Olaf Hild, Head of Department, Fraunhofer IPMS
“Our system isn’t universal, but its modular design makes it suitable for a broad range of applications. In the PUMMEL project, we’re focusing on two industrially relevant use cases. First, the identification of counterfeit olive oil, which ranks among the top ten most frequently falsified food products, and second, the detection of contaminated plastic recyclates that can accumulate in packaging materials,” said Mark Bücking, Head of Department at Fraunhofer IME.
“This is particularly significant given that the recycling rate reached a record high of nearly 70 % in 2025. For this purpose, we’re developing two application-specific demonstrators for VOC detection. We’re aligning industrial interests with scientific challenges, with a focus on technological innovation that serves the German and European economy,” added Mark Bücking.
The mobile system, which will be approximately the size of a shoulder bag upon completion, will include a gas chromatography column (GC column) based on silicon chip technology, a detector or sensor, integrated sample preparation, control, and data-processing electronics, as well as a power supply.
Gas chromatography (GC) is an analytical method used to separate, identify, and quantify mixtures of substances. It’s suitable for gaseous or readily vaporizable compounds that don’t decompose on vaporization.

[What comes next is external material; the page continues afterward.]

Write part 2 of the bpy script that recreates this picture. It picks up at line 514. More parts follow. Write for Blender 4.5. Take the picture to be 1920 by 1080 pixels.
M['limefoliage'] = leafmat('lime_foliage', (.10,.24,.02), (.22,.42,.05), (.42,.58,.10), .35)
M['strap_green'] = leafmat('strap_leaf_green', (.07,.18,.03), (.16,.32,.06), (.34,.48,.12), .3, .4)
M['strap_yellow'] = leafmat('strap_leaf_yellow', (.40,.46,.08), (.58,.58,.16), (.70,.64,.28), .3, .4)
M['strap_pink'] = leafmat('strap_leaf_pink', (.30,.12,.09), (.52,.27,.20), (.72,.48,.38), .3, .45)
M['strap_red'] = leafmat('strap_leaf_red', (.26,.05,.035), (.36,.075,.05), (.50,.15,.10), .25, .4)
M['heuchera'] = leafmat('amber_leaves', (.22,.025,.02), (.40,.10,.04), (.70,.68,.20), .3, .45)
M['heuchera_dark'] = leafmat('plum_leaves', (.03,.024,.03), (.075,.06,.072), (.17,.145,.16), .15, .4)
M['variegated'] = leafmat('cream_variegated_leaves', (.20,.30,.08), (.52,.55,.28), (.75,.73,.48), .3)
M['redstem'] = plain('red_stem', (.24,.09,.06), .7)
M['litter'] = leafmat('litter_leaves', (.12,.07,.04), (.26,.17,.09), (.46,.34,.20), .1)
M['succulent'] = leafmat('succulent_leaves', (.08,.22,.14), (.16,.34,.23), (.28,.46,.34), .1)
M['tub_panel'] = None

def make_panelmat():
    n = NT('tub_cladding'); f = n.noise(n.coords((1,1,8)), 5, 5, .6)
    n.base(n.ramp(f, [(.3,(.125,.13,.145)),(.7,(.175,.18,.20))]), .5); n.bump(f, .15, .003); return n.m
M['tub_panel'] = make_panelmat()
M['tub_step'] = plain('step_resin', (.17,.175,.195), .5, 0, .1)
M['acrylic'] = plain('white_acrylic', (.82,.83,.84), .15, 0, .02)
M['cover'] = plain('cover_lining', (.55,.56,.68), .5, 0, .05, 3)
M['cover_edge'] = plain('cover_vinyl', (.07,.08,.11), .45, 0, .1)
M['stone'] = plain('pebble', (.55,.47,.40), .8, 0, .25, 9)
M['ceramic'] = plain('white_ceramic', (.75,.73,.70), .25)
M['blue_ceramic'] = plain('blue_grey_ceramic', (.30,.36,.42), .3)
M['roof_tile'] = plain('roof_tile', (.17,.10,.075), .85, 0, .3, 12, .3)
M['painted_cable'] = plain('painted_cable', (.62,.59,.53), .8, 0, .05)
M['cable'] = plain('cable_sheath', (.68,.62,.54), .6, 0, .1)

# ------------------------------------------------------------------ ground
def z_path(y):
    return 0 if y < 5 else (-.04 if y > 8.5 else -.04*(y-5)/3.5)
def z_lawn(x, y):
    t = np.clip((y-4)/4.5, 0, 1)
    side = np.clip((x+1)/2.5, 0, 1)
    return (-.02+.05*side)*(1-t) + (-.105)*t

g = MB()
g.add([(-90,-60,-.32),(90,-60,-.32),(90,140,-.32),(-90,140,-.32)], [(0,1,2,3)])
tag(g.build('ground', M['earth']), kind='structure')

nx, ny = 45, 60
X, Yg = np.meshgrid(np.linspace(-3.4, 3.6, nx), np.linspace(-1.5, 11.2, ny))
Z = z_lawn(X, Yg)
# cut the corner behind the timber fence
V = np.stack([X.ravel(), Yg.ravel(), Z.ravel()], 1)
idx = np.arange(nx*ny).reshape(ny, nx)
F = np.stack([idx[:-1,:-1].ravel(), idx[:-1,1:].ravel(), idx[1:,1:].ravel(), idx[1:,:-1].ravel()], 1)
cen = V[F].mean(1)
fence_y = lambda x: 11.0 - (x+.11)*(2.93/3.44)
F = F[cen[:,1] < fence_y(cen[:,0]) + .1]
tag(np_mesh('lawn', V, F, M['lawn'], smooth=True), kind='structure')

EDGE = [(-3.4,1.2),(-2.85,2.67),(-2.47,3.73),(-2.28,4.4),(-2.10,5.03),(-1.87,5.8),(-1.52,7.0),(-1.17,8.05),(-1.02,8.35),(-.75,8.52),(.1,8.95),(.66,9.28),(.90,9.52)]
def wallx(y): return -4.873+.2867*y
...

A carrier gas first transports the sample through the GC column, which we’ve etched into a rapidly heatable and coolable silicon chip.
Olaf Hild, Head of Department, Fraunhofer IPMS
Within the column, gas molecules engage with the polymer-coated inner surfaces. The volatile organic compounds (VOCs) interact with the inner coating based on their affinity, leading to the separation of the mixture.
At the end of the chip-based gas chromatography (GC) column, a detector assesses the substances separated according to their molecular characteristics, producing a gas chromatogram with peaks that indicate the mixture's composition.
The analysis of the measurement data is conducted by Fraunhofer IME. For olive oil, the objective is to ascertain parameters such as the country of origin, age, and purity level.
Initial Tests Successfully Completed
Current experiments utilizing a standard three-meter gas chromatography (GC) column show dependable separation of volatile organic compounds (VOCs) and facilitate thorough sample analysis.
In traditional, high-performance laboratory gas chromatographs, GC columns frequently exceed 30 m in length, offering enhanced separation efficiency; however, such a degree of efficiency is unnecessary for the quality evaluation of the majority of food products.
Among various challenges, the researchers at Fraunhofer are focused on developing miniaturized GC columns that can achieve adequate separation of VOCs pertinent to various food items.
“With our system, we’re targeting non-specialists, such as bottlers and incoming-goods inspectors, who can easily operate the device after a short briefing. The components of our system can be adapted for specific applications, making it suitable for quality control in a range of different contexts, including the analysis of recycled plastics. We’re more than happy to work with industry partners to develop customized applications,” says Tilman Sauerwald, a researcher at Fraunhofer IVV, where the demonstrators are currently being developed.